Joint Near-Field Target Tracking and Communications with Full Duplex Holographic MIMO

TL;DR

This paper tackles the problem of jointly tracking near-field targets and delivering downlink communications using a DMA-enabled, full-duplex holographic MIMO node. It introduces an extended Fresnel-based near-field model for UPAs, and proposes a DMA-driven hybrid analog/digital beamforming strategy along with self-interference cancellation to maximize DL performance for $U$ UEs while tracking $K$ targets via a subspace-tracking approach. The framework combines a TX optimization (alternating with a codebook-restricted search) and a tracking module based on a PASTd/MUSIC variation to estimate target parameters, leveraging reflections of DL signals.
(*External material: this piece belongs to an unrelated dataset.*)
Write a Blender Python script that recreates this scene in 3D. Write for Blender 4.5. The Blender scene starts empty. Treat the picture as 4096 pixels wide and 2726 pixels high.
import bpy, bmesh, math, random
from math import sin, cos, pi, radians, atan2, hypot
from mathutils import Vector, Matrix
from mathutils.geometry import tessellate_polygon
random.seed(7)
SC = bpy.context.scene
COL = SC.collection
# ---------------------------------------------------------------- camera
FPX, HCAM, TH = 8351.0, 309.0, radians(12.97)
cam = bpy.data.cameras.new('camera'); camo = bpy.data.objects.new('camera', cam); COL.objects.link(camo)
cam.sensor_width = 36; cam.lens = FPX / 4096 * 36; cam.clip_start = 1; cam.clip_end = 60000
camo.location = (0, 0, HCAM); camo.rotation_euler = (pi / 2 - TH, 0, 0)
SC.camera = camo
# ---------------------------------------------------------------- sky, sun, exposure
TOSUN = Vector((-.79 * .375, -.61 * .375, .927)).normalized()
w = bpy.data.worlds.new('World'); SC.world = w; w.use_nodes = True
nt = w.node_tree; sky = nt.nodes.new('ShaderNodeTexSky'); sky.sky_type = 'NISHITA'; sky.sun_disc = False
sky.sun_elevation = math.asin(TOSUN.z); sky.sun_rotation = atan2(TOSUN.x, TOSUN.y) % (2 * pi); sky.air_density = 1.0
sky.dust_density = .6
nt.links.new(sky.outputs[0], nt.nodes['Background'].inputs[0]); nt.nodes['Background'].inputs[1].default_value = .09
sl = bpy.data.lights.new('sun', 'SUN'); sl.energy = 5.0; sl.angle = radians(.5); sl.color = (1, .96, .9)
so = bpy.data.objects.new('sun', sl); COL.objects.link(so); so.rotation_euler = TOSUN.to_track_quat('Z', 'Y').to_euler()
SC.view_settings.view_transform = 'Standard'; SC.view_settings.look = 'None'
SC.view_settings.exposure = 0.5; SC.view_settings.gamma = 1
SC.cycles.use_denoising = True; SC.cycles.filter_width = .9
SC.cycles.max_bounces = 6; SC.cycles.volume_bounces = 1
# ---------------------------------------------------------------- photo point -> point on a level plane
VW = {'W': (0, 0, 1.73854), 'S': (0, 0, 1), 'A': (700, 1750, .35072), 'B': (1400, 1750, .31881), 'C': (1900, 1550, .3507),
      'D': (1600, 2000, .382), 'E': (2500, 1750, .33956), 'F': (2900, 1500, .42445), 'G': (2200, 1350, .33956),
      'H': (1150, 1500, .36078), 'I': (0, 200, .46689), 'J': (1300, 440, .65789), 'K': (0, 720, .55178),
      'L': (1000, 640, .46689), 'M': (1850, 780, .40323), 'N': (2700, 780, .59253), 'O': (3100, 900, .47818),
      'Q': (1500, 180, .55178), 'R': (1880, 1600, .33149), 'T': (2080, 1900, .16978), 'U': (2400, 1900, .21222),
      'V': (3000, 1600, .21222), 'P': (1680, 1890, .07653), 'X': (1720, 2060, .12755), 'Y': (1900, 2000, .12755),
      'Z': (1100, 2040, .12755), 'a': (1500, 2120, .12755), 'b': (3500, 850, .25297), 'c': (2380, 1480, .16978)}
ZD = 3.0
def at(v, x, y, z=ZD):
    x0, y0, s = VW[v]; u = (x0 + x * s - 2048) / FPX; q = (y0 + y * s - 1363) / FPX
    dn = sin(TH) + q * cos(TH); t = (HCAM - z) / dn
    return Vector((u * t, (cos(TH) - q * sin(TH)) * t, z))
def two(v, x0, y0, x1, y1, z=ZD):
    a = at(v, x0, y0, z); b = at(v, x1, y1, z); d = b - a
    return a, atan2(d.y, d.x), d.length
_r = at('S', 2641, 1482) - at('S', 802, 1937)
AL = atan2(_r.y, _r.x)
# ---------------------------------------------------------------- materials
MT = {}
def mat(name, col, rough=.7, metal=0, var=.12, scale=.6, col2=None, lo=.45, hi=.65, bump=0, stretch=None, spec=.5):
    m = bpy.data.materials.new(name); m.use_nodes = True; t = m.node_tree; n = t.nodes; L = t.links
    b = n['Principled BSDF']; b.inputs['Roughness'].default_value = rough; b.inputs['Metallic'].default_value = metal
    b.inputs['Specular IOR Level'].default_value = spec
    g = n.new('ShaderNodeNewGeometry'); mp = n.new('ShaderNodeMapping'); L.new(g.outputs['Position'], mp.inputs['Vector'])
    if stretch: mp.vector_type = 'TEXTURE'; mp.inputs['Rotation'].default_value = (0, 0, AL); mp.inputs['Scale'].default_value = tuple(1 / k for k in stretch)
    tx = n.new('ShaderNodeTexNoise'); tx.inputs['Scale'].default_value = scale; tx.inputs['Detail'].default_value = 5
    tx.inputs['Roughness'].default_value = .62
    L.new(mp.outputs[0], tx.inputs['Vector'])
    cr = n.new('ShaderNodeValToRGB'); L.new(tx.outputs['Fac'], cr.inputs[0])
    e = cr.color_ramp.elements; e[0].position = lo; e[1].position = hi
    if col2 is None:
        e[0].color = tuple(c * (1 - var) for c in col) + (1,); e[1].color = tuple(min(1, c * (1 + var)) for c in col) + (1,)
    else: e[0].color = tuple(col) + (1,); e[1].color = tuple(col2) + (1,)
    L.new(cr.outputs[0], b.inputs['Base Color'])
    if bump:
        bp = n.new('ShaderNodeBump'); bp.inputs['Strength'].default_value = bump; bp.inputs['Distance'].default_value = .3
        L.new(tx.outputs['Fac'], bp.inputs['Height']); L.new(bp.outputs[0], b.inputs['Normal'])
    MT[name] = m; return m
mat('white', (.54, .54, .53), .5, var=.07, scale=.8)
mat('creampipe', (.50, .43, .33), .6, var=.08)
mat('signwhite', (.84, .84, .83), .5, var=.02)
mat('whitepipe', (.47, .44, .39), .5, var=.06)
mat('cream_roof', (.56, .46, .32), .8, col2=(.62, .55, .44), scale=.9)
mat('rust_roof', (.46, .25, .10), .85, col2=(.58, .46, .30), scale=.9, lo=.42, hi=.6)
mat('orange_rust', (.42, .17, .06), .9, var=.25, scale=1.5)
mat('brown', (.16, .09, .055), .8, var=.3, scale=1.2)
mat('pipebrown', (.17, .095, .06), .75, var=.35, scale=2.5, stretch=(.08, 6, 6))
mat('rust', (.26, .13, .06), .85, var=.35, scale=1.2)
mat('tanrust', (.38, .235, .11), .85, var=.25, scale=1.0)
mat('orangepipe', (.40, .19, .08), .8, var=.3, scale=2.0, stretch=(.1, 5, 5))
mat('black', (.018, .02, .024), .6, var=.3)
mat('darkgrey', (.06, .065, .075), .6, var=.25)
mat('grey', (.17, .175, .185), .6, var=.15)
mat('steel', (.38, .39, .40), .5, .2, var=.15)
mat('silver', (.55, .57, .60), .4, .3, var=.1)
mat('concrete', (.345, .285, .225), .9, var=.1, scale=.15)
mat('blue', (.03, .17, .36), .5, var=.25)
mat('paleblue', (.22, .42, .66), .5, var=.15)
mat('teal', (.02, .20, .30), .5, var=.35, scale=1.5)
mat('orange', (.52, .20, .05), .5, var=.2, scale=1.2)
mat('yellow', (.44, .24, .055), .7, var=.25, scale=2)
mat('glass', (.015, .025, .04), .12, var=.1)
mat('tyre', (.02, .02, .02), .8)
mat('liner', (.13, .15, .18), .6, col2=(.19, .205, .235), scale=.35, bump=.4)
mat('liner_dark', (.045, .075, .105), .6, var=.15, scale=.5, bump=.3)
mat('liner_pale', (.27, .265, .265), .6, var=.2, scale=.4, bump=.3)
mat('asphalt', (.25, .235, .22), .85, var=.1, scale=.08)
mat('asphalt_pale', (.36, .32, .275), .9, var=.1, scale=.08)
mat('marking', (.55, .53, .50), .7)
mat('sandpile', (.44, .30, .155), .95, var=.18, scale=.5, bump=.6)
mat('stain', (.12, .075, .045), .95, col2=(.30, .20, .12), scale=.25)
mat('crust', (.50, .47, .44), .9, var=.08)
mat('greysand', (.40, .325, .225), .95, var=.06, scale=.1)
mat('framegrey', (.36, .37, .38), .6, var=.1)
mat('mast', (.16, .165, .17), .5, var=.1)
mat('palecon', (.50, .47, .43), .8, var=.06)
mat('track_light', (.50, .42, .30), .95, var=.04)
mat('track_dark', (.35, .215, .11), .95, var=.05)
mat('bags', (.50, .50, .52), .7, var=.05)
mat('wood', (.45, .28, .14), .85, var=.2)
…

Numerical results at $f_c=120$ GHz with $N_{\rm RF}=4$ and $N_E=512$ demonstrate robust tracking and improved sum-rate, with performance depending on the number of RX chains and the number of DL UEs, showcasing the practicality of near-field JCAS with holographic DMAs.

Abstract

In this paper, we present a simultaneous target tracking and multi-user communications system realized by a full duplex holographic Multiple-Input Multiple-Output (MIMO) node equipped with Dynamic Metasurface Antennas (DMAs) at both its communication ends. Focusing on the near-field regime, we extend Fresnel's approximation to metasurfaces and devise a subspace tracking scheme with DMA-based hybrid Analog and Digital (A/D) reception as well as hybrid A/D transmission with a DMA for sum-rate maximization. The presented simulation results corroborate the efficiency of the proposed framework for various system parameters.

Figures (2)

• Figure 1: Performance of the $r_{u,\ell,i,n}$ and $\theta_{u,\ell,i,n}$ approximations considering a UE with $L=2$ antennas and different values for $N_{E}$.
• Figure 2: Tracking and DL sum-rate performance for $K=3$ targets, with $U=\{1,2,3\}$ out of which being the UEs each with $L=2$ antennas, versus the transmit power $P_{\rm max}$ for an FD holographic MIMO node with $N_{\rm RF} = 4$ TX/RX microstrips each with $N_{\rm E}=512$ metamaterials.